* [Task prompt]:
Write out, word for word, every line from the first one through the line that holds "SC.camera = cam", and nothing else; skip the pictures.

·····

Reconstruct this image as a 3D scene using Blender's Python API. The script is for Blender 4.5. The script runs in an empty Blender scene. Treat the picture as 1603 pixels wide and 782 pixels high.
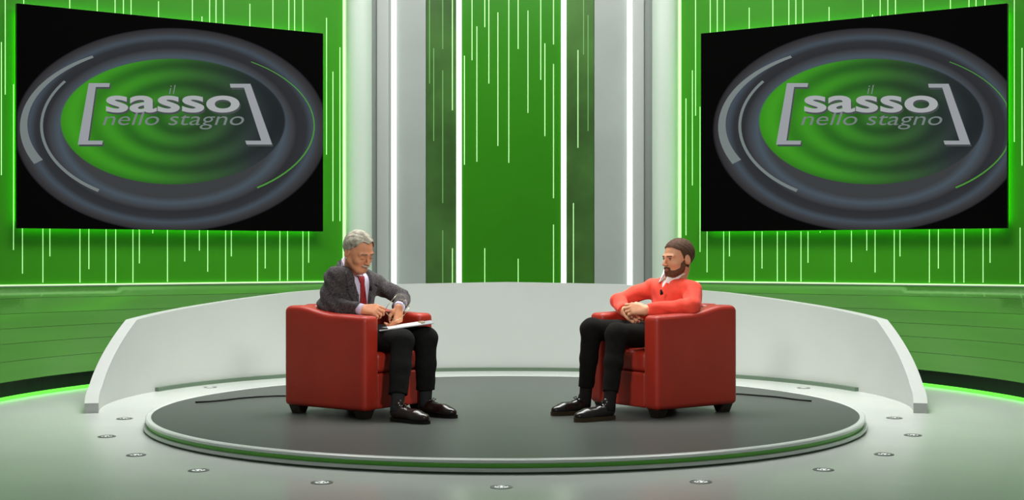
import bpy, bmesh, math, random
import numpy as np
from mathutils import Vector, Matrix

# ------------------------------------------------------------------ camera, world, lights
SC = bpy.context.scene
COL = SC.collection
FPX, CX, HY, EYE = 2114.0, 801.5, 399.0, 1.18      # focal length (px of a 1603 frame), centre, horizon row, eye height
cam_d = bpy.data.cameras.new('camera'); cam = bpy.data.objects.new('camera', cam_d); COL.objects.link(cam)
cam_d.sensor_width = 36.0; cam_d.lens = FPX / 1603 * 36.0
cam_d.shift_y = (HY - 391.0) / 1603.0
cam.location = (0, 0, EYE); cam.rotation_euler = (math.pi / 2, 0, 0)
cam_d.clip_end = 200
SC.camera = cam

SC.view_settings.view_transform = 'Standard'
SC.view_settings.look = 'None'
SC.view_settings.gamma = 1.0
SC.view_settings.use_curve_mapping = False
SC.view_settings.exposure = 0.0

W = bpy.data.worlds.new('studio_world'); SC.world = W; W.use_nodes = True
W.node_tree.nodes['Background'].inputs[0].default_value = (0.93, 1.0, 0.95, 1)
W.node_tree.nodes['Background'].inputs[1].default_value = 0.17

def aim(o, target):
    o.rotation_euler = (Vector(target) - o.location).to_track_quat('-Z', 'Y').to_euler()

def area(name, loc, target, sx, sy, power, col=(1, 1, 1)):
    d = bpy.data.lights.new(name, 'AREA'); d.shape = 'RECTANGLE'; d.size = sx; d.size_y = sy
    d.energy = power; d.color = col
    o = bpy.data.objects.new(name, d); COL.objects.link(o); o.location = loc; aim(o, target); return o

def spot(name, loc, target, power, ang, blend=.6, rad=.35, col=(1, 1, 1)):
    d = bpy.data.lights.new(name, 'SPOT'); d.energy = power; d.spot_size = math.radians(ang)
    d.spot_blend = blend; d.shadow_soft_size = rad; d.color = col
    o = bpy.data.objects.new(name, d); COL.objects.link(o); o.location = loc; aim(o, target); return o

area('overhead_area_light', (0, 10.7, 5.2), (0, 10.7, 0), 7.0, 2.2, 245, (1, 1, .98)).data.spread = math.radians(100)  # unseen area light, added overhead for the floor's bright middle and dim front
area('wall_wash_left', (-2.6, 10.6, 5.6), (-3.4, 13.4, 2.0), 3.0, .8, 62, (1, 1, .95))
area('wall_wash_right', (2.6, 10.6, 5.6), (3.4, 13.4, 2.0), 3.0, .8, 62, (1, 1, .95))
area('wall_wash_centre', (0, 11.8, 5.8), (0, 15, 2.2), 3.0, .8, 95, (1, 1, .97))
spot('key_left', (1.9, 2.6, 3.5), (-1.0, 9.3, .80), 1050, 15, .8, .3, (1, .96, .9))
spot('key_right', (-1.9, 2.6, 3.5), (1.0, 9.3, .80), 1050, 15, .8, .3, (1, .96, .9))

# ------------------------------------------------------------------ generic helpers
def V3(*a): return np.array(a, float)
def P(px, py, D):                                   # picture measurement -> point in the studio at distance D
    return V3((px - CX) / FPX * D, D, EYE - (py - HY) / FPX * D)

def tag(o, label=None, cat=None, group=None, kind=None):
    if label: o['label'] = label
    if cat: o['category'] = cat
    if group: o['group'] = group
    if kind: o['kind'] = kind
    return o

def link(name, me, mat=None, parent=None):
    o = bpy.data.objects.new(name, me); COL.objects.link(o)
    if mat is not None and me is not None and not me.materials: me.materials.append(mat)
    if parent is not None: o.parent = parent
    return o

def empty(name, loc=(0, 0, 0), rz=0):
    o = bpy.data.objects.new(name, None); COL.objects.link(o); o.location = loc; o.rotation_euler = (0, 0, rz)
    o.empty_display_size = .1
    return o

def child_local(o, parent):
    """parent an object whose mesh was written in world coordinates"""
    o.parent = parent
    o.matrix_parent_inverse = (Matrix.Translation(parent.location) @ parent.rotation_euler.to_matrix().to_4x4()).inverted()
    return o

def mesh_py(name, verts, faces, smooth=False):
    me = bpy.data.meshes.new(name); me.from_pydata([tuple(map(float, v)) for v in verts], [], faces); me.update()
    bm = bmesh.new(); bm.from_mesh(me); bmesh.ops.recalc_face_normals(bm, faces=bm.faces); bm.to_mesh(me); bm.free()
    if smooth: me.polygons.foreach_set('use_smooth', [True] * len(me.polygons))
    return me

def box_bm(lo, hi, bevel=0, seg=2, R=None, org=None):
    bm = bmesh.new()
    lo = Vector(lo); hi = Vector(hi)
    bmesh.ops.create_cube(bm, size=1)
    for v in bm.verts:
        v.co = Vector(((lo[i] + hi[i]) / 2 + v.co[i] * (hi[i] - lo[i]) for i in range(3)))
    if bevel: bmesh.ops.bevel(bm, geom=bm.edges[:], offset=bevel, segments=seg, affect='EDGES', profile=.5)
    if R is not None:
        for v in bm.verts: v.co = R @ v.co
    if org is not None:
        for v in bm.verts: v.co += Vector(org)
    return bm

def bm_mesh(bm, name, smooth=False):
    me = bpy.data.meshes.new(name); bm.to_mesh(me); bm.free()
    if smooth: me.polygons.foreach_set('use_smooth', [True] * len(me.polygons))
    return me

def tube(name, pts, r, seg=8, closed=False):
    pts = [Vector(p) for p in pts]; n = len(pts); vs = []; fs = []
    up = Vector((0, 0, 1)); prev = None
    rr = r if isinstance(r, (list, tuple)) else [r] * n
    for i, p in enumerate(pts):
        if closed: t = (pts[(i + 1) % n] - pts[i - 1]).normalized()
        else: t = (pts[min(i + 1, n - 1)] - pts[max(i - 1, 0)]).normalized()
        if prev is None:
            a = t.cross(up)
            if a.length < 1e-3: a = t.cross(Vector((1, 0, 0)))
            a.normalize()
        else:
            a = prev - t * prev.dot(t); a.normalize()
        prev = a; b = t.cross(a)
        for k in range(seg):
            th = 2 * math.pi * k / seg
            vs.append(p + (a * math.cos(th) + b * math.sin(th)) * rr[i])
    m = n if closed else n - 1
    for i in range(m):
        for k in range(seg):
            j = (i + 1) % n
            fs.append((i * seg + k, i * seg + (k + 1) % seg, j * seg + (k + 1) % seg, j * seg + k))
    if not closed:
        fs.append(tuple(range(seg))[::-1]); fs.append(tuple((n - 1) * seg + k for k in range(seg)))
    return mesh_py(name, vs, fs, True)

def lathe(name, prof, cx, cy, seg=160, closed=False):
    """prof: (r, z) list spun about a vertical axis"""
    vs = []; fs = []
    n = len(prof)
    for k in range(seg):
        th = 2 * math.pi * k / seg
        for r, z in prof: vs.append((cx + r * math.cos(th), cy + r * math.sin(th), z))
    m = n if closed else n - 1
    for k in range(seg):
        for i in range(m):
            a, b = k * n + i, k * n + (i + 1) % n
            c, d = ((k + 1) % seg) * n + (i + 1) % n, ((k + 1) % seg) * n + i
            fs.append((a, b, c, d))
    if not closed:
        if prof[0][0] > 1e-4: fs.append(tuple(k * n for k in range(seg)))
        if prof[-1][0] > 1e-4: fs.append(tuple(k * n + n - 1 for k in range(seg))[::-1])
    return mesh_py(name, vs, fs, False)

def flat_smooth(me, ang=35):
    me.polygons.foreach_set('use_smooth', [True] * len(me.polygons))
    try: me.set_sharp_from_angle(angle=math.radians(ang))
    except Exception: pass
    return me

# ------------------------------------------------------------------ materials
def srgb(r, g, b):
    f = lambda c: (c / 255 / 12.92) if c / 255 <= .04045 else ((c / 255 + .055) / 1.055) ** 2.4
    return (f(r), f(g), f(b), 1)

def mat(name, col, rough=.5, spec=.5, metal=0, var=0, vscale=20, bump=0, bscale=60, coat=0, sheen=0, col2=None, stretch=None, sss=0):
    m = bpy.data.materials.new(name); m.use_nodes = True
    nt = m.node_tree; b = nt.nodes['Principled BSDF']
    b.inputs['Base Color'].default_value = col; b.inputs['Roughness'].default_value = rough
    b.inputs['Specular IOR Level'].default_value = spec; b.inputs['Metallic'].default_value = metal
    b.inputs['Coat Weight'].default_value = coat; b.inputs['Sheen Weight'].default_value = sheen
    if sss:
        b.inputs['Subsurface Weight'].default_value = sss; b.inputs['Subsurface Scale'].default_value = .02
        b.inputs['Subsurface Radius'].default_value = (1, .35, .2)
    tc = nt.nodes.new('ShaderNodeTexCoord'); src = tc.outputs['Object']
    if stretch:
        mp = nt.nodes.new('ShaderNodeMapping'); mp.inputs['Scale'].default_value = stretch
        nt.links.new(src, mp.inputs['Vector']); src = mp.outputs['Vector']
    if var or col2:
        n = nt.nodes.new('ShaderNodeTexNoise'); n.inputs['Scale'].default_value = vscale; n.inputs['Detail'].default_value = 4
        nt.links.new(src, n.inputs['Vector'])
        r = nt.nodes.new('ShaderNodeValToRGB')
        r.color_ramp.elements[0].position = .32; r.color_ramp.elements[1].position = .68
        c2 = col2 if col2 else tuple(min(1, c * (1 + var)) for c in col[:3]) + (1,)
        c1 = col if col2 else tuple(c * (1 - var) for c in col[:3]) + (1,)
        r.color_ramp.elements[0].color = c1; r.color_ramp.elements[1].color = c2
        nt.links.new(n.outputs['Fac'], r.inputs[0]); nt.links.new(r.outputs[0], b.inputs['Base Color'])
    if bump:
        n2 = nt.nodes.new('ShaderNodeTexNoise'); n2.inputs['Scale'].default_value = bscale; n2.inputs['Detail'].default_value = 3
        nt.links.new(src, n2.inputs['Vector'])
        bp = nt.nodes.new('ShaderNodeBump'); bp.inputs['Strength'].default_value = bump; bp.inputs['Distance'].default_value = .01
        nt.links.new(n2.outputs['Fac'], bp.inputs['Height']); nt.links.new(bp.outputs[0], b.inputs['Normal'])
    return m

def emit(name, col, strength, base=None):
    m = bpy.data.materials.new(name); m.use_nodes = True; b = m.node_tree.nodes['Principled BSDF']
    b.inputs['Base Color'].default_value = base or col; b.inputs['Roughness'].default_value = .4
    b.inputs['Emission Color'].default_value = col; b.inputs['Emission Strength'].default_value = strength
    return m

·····

* [Reply to the exercise]:
Reconstruct this image as a 3D scene using Blender's Python API. The script is for Blender 4.5. The script runs in an empty Blender scene. Treat the picture as 1603 pixels wide and 782 pixels high.
import bpy, bmesh, math, random
import numpy as np
from mathutils import Vector, Matrix

# ------------------------------------------------------------------ camera, world, lights
SC = bpy.context.scene
COL = SC.collection
FPX, CX, HY, EYE = 2114.0, 801.5, 399.0, 1.18      # focal length (px of a 1603 frame), centre, horizon row, eye height
cam_d = bpy.data.cameras.new('camera'); cam = bpy.data.objects.new('camera', cam_d); COL.objects.link(cam)
cam_d.sensor_width = 36.0; cam_d.lens = FPX / 1603 * 36.0
cam_d.shift_y = (HY - 391.0) / 1603.0
cam.location = (0, 0, EYE); cam.rotation_euler = (math.pi / 2, 0, 0)
cam_d.clip_end = 200
SC.camera = cam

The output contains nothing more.